*WORK TO DO*: Copy out each line that has "Python" in it.

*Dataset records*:

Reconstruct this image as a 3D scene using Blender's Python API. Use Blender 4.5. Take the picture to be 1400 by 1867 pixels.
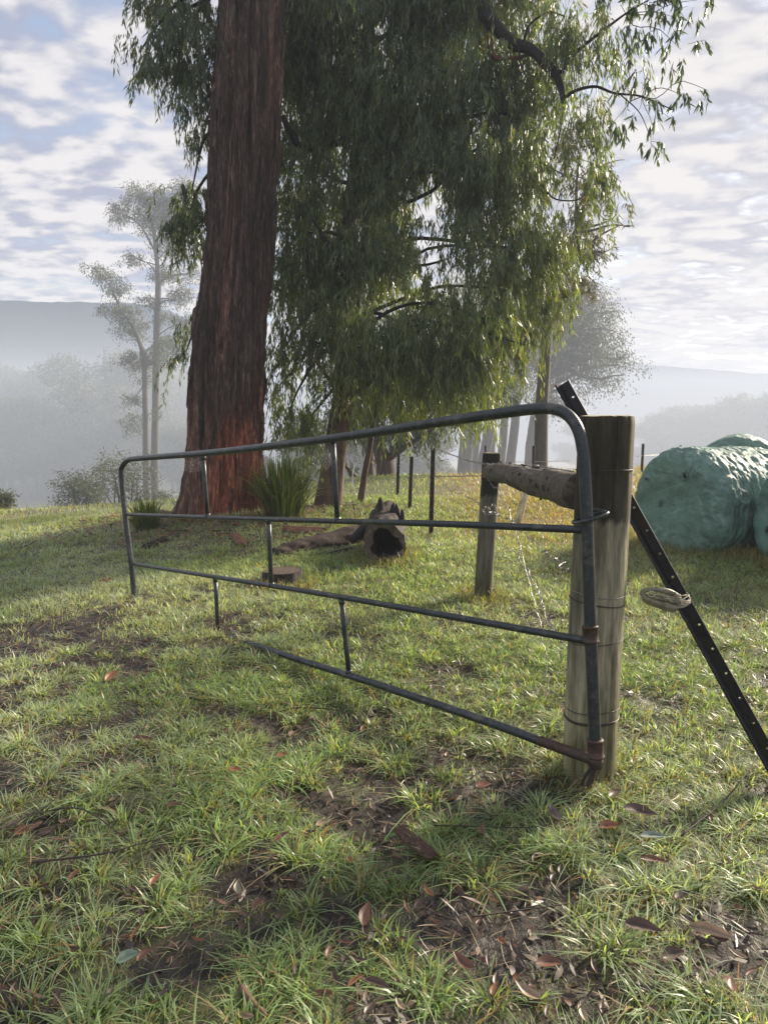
import bpy, math, random
import numpy as np
from mathutils import Vector, Matrix

for o in list(bpy.data.objects):
    bpy.data.objects.remove(o)
S = bpy.context.scene
COL = S.collection
PI = math.pi

# ------------------------------------------------------------------ camera
CAM_H = 1.35
PITCH = math.radians(7.68)
cam_d = bpy.data.cameras.new('camera'); cam = bpy.data.objects.new('camera', cam_d); COL.objects.link(cam)
cam_d.sensor_fit = 'VERTICAL'; cam_d.sensor_height = 36.0; cam_d.lens = 24.0
cam_d.clip_start = 0.02; cam_d.clip_end = 6000
cam.location = (0, 0, CAM_H); cam.rotation_euler = (PI/2 - PITCH, 0, 0)
S.camera = cam

# ------------------------------------------------------------------ sun, sky, exposure
SUN_EL = math.radians(25); SUN_AZ = math.radians(54)      # azimuth measured from +Y towards +X
SUN_DIR = Vector((math.sin(SUN_AZ)*math.cos(SUN_EL), math.cos(SUN_AZ)*math.cos(SUN_EL), math.sin(SUN_EL)))
sun_d = bpy.data.lights.new('sun', 'SUN'); sun_d.energy = 5.0; sun_d.angle = math.radians(10.0); sun_d.color = (1.0, .86, .68)
sun = bpy.data.objects.new('sun', sun_d); COL.objects.link(sun)
sun.rotation_euler = (-SUN_DIR).to_track_quat('-Z', 'Y').to_euler()
S.view_settings.view_transform = 'Standard'; S.view_settings.look = 'None'
S.view_settings.gamma = 1.0; S.view_settings.use_curve_mapping = False
S.view_settings.exposure = 1.3

world = bpy.data.worlds.new('World'); S.world = world; world.use_nodes = True
wn = world.node_tree; wn.nodes.clear()
def N(t, typ, **kw):
    n = t.nodes.new(typ)
    for k, v in kw.items():
        if k == 'inp':
            for a, b in v.items(): n.inputs[a].default_value = b
        else: setattr(n, k, v)
    return n
def L(t, a, b): t.links.new(a, b)
def ramp(t, fac, stops, interp='LINEAR'):
    r = t.nodes.new('ShaderNodeValToRGB'); r.color_ramp.interpolation = interp
    e = r.color_ramp.elements
    while len(e) < len(stops): e.new(0.5)
    for k, (p, c) in enumerate(stops):
        e[k].position = p
        e[k].color = (c, c, c, 1) if not isinstance(c, (tuple, list)) else (c[0], c[1], c[2], 1)
    L(t, fac, r.inputs[0]); return r
def math_n(t, op, a, b=None, c=None):
    n = t.nodes.new('ShaderNodeMath'); n.operation = op
    for i, v in enumerate((a, b, c)):
        if v is None: continue
        if isinstance(v, (int, float)): n.inputs[i].default_value = v
        else: L(t, v, n.inputs[i])
    return n.outputs[0]
def mixc(t, fac, a, b, mode='MIX'):
    n = t.nodes.new('ShaderNodeMix'); n.data_type = 'RGBA'; n.blend_type = mode
    for i, v in ((0, fac), (6, a), (7, b)):
        if isinstance(v, (int, float)): n.inputs[i].default_value = v
        elif isinstance(v, (tuple, list)): n.inputs[i].default_value = (v[0], v[1], v[2], 1)
        else: L(t, v, n.inputs[i])
    return n.outputs[2]

tc = N(wn, 'ShaderNodeTexCoord')
sep = N(wn, 'ShaderNodeSeparateXYZ'); L(wn, tc.outputs['Generated'], sep.inputs[0])
zc = math_n(wn, 'ADD', math_n(wn, 'MAXIMUM', sep.outputs[2], 0.0), 0.13)
comb = N(wn, 'ShaderNodeCombineXYZ')
L(wn, math_n(wn, 'DIVIDE', sep.outputs[0], zc), comb.inputs[0]); L(wn, math_n(wn, 'DIVIDE', sep.outputs[1], zc), comb.inputs[1])
mp = N(wn, 'ShaderNodeMapping'); mp.inputs['Rotation'].default_value = (0, 0, 0.35); mp.inputs['Scale'].default_value = (1.15, 1.5, 1)
mp.inputs['Location'].default_value = (0.4, 1.35, 0)
L(wn, comb.outputs[0], mp.inputs[0])
n1 = N(wn, 'ShaderNodeTexNoise', inp={'Scale': 1.5, 'Detail': 5.0, 'Roughness': 0.55, 'Distortion': 0.1})
n2 = N(wn, 'ShaderNodeTexNoise', inp={'Scale': 6.0, 'Detail': 5.0, 'Roughness': 0.52, 'Distortion': 0.15})
n3 = N(wn, 'ShaderNodeTexNoise', inp={'Scale': 3.0, 'Detail': 4.0, 'Roughness': 0.5, 'Distortion': 0.1})
for n in (n1, n2, n3): L(wn, mp.outputs[0], n.inputs['Vector'])
cov = math_n(wn, 'ADD', math_n(wn, 'MULTIPLY', n1.outputs[0], 0.6), math_n(wn, 'MULTIPLY', n2.outputs[0], 0.4))
mask = ramp(wn, cov, [(0.27, 0.0), (0.50, 1.0)], 'EASE')
shade = ramp(wn, math_n(wn, 'ADD', math_n(wn, 'MULTIPLY', n2.outputs[0], 0.55), math_n(wn, 'MULTIPLY', n3.outputs[0], 0.45)),
             [(0.40, (0.43, 0.46, 0.63)), (0.58, (1.02, 0.98, 0.98))], 'EASE')
vd = N(wn, 'ShaderNodeVectorMath', operation='DOT_PRODUCT'); L(wn, tc.outputs['Generated'], vd.inputs[0])
GLOW = Vector((math.sin(math.radians(26)), math.cos(math.radians(26)), math.sin(math.radians(19)))).normalized()
vd.inputs[1].default_value = GLOW
glow = math_n(wn, 'POWER', math_n(wn, 'MAXIMUM', vd.outputs['Value'], 0.0), 12.0)
warm = mixc(wn, math_n(wn, 'MULTIPLY', glow, 0.22), shade.outputs[0], (1.05, 0.97, 0.86))
hz = ramp(wn, sep.outputs[2], [(0.0, 1.0), (0.16, 0.0)], 'EASE')
warm = mixc(wn, math_n(wn, 'MULTIPLY', hz.outputs[0], 0.5), warm, (0.62, 0.62, 0.66))
sky = N(wn, 'ShaderNodeTexSky', sky_type='NISHITA', sun_disc=False, sun_elevation=SUN_EL, sun_rotation=SUN_AZ, air_density=1.1, dust_density=2.0, ozone_density=1.5)
bg1 = N(wn, 'ShaderNodeBackground', inp={'Strength': 0.09}); L(wn, sky.outputs[0], bg1.inputs[0])
bg2 = N(wn, 'ShaderNodeBackground', inp={'Strength': 0.35}); L(wn, warm, bg2.inputs[0])
mx = N(wn, 'ShaderNodeMixShader'); L(wn, math_n(wn, 'MAXIMUM', mask.outputs[0], hz.outputs[0]), mx.inputs[0])
L(wn, bg1.outputs[0], mx.inputs[1]); L(wn, bg2.outputs[0], mx.inputs[2])
wo = N(wn, 'ShaderNodeOutputWorld'); L(wn, mx.outputs[0], wo.inputs[0])

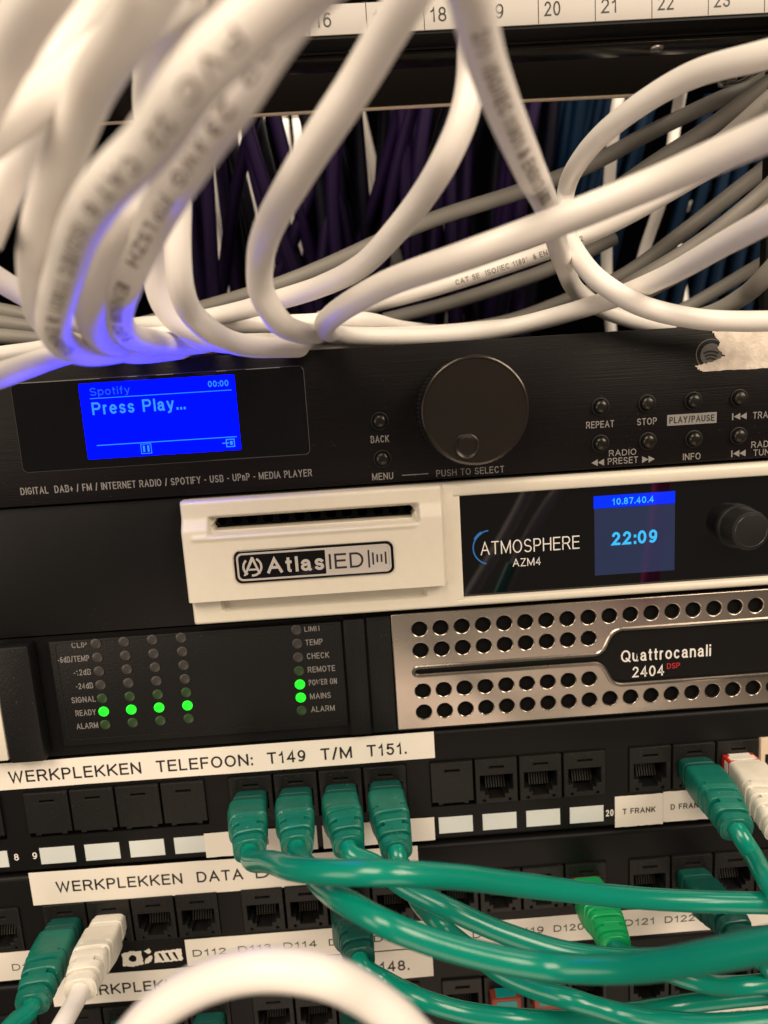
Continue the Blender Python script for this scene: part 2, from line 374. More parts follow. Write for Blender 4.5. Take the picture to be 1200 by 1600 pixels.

*SOLUTION BELOW*:
Reconstruct this image as a 3D scene using Blender's Python API. Use Blender 4.5. Take the picture to be 1400 by 1867 pixels.
Continue the Blender Python script for this scene: part 2, from line 374. More parts follow. Write for Blender 4.5. Take the picture to be 1200 by 1600 pixels.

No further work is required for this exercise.